Further to the post about black art forms and intellectual property royalties, jazz theorist Conrad Cork said this in his ground breaking book Harmony With LEGO Bricks

Copyright Royalties

The legal position of the jazz artist’s work is nothing short of astounding. Put briefly, jazz does not exist. The only thing that exists in music copyright is ‘compositions’.

Other art forms exist in Western culture, and are understood. The series of paintings of the west face of Rouen cathedral that Monet made from his draughty open window above a lingerie shop between 1892 and 1894, for instance. Each of these is understood by everyone to be a unique work, and of course, a work by Monet.

In jazz terms, though, the unique work would be said to be the cathedral, and the royalties for each painting would go to the architect. If they were reproduced in a book, the printer would get a royalty too. In all cases, Monet would get nothing.

This is because legally the song is a composition, a set text, and if a jazz musician performs the song, then in law, a composition is being played. If there is any recognition of the uniqueness of what the jazz player does, it is in the performance being called an ‘arrangement’ of the composition. If someone transcribes the solo though, it is the transcriber who gets the copyright, not the musician. That is what I mean when I say that the jazz musician’s art does not exist in law.

This is unjust and absurd. It prevents books of solos from giving credit where it is due, and makes them give it where it isn’t.

For instance, in Brian Priestley’s excellent Front Line Jazz Piano Solos 2, there is a transcription of Keith Jarret’s solo on the track Autumn Leaves from Charles Lloyd’s album Dream Weaver. And in his Jazz Piano 3, there is a transcription of Bill Evans’s solo on Autumn Leaves from Portrait in Jazz.

Neither transcription includes any reading of the theme (although I would argue that even that is still not the playing of a composition). And, most significantly, neither mentions the jazz player’s name. Both transcriptions have the following at the top of the page:

AUTUMN LEAVES
(Les Feuilles Mortes)
English Lyrics by JOHNNY MERCER
French Lyrics by JACQUES PREVERT
Additional Verse Lyric by GEOFFREY PARSONS
Music by JOSEPH KOSMA
Music © Copyright 1947 and 1984 by Enoch et Cie (France)
Lyrics © by Ardmore Music Corp (USA)
Sub/Published by Peter Maurice Co. Ltd

In other contexts, this might be actionable. As presented, it could be argued that it is ‘passing off’ the transcriptions as the composition, and somebody should sue the publishers, saying they expected it to be the composition, and it wasn’t. But you see what I mean about jazz not existing.

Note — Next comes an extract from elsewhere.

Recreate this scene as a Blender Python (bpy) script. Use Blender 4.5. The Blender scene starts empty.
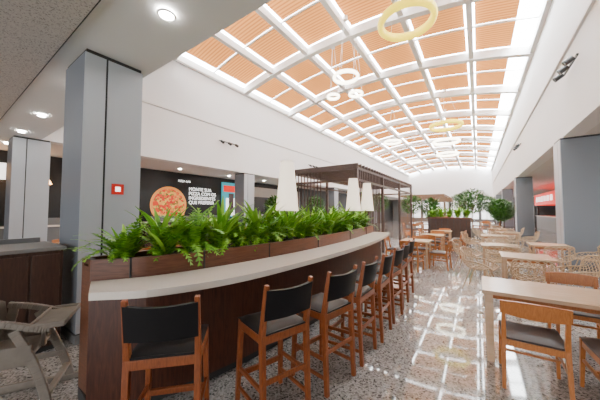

Further examples abound. Lionel Grigson’s ‘Study Books’, published by Novello, are limited to ‘performances’ of ‘compositions’ to which Novello owns the rights. Slone and Aebersold’s magnificent Charlie Parker Omnibook is © 1978 ATLANTIC MUSIC CORP, not even Slone or Aebersold, let alone Bird, and is ridiculously dotted with advertisements for things like textbooks on arranging.

Companies like Advance Music, in their admirable book of Chet Baker Solos, for example, try to get a little justice by tackling it another way. They avoid mention of the song as composition, heading each transcription ‘Chet Baker’s solo on the chord changes to...’. And Gary Campbell’s Hank Mobley Transcribed Solos has this on the title page: ‘the transcribed solos in this book utilize only the chord progressions of the title listed’.

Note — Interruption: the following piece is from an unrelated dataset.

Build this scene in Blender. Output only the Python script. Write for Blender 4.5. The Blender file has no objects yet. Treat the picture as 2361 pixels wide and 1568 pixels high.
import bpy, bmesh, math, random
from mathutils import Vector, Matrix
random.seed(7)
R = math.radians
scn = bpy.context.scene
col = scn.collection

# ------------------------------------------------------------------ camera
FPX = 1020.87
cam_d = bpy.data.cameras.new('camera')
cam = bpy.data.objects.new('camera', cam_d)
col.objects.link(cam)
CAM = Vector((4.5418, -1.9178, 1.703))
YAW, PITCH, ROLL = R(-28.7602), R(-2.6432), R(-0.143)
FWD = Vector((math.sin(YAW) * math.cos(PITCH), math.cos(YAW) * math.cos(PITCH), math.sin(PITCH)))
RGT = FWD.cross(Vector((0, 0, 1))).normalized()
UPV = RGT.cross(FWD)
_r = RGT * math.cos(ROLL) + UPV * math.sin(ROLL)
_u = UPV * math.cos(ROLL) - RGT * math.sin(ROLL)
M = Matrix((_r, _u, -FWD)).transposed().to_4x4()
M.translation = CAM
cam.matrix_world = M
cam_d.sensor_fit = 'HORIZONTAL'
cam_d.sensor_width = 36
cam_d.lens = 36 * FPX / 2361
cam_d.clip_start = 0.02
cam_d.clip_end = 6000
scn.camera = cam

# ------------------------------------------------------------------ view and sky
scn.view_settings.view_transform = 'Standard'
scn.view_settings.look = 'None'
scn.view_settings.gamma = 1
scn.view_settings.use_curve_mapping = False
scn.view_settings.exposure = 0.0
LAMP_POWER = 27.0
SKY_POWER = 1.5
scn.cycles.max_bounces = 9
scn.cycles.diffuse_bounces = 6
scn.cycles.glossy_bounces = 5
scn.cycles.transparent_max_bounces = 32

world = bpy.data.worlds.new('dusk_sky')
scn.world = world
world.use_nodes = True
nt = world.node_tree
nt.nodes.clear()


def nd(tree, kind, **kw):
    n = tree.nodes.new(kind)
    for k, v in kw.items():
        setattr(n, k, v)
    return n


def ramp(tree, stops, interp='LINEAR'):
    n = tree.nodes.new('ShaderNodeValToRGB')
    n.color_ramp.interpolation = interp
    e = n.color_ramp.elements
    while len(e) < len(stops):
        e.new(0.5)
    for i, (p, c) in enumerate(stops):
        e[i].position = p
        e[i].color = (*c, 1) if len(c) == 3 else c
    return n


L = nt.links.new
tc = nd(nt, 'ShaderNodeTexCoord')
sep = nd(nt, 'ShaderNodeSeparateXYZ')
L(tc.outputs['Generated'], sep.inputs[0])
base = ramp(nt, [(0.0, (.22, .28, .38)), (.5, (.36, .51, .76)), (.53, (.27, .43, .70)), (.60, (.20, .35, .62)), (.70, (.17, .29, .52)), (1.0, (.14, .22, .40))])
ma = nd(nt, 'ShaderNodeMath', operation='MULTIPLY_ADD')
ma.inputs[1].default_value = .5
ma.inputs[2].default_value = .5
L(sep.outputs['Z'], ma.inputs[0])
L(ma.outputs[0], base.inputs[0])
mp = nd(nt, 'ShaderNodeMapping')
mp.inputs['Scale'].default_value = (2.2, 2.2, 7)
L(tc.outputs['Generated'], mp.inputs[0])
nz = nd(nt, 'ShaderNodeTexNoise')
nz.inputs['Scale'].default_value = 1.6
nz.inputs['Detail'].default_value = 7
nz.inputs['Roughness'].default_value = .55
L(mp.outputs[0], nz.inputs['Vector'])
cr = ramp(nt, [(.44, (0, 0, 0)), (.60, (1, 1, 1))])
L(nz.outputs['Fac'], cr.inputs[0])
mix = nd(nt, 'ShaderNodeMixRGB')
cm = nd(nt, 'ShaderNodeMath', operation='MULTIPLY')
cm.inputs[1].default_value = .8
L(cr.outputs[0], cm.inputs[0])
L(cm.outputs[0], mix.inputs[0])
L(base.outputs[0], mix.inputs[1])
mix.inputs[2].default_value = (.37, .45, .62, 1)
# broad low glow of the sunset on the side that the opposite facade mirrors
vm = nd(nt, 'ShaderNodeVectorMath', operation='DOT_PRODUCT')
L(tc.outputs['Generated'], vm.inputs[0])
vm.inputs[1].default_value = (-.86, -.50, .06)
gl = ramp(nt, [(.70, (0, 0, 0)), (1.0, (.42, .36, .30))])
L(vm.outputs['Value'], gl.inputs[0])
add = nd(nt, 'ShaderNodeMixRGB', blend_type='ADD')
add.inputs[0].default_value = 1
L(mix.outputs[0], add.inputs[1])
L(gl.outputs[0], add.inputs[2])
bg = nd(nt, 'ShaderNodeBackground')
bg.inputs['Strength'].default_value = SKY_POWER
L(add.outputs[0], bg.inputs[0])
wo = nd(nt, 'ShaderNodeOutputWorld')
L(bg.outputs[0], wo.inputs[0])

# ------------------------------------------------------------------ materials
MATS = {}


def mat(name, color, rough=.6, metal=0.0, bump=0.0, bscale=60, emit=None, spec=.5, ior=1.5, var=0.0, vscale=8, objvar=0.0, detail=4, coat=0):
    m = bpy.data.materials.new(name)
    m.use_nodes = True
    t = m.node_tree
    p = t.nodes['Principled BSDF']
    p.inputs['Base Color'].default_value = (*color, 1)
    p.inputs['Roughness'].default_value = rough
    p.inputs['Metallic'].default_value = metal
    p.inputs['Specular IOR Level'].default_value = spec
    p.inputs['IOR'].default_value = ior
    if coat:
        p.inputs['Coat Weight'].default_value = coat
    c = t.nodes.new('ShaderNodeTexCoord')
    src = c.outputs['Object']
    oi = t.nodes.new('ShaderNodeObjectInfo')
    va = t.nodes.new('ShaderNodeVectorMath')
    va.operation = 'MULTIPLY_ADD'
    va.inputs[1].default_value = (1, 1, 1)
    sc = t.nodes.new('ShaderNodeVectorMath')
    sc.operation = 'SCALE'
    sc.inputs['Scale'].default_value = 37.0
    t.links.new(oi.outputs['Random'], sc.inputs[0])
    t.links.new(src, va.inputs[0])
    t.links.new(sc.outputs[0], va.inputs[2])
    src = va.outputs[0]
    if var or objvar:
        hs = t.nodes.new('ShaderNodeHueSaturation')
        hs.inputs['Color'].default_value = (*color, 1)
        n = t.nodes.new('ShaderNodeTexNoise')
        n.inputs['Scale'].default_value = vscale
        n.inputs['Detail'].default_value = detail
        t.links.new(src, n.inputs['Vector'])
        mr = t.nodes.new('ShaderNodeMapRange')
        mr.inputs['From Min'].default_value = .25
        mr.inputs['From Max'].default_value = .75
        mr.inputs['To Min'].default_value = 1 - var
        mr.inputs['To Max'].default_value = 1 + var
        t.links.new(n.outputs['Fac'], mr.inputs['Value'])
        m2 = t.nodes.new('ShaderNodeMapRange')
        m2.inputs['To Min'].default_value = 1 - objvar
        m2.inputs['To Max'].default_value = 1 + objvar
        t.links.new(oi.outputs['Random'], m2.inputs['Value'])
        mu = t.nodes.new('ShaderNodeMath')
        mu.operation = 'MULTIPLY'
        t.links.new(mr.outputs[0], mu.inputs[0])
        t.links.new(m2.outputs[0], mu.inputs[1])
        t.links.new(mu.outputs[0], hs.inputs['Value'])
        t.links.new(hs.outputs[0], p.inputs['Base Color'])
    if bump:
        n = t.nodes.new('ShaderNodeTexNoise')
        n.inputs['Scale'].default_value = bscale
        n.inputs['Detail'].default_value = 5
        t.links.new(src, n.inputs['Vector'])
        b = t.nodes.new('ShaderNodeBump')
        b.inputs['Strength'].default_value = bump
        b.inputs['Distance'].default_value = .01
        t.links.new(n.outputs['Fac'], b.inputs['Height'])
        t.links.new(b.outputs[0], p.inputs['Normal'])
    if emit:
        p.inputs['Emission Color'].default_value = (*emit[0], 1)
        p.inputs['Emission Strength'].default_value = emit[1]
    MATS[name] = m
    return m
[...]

This is fine as far as it goes, but it prevents them including any of Baker’s or Mobley’s opening choruses - the ones misleadingly called ‘theme statements', when they are, as much as Monet’s paintings, personal statements. But if they did put them in, they might get sued.

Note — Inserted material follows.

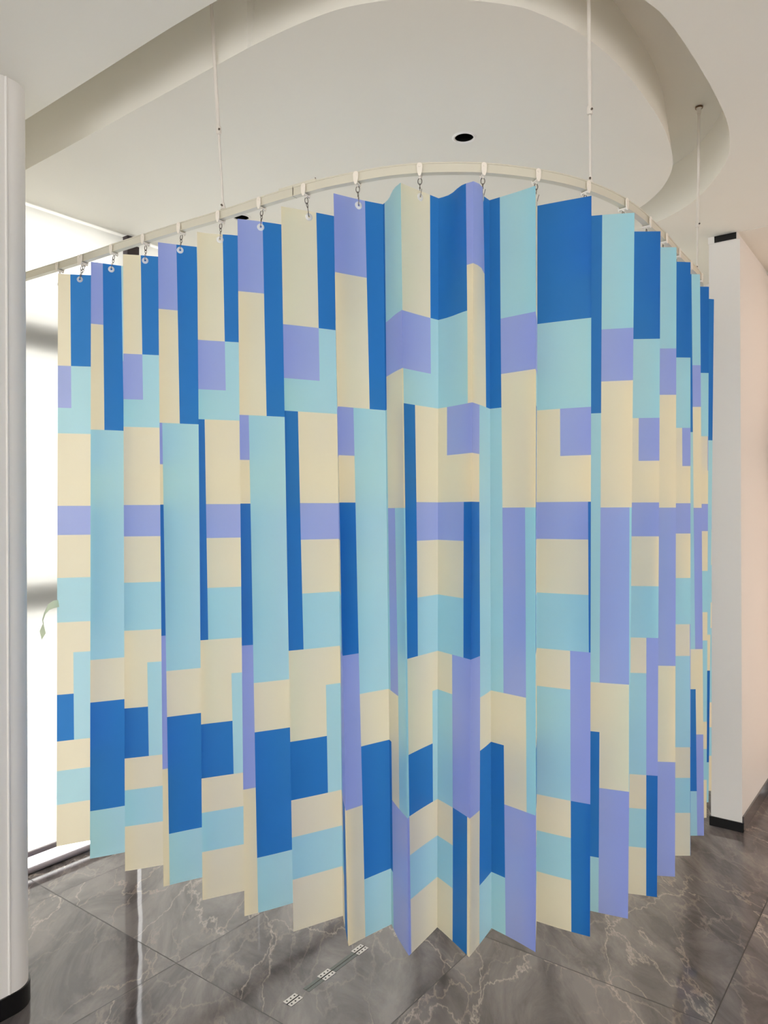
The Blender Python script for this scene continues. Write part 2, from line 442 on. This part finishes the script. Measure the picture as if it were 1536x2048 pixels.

Andrew White, whose monumental achievement has been to transcribe all of Bird and all of Coltrane at first didn’t include Coltrane’s opening statements, but then started to put them in. When I asked him why the change in policy, he said he had realised he was too small to be worth suing!


In a recent email, Conrad told me that this piece is now a little out of date.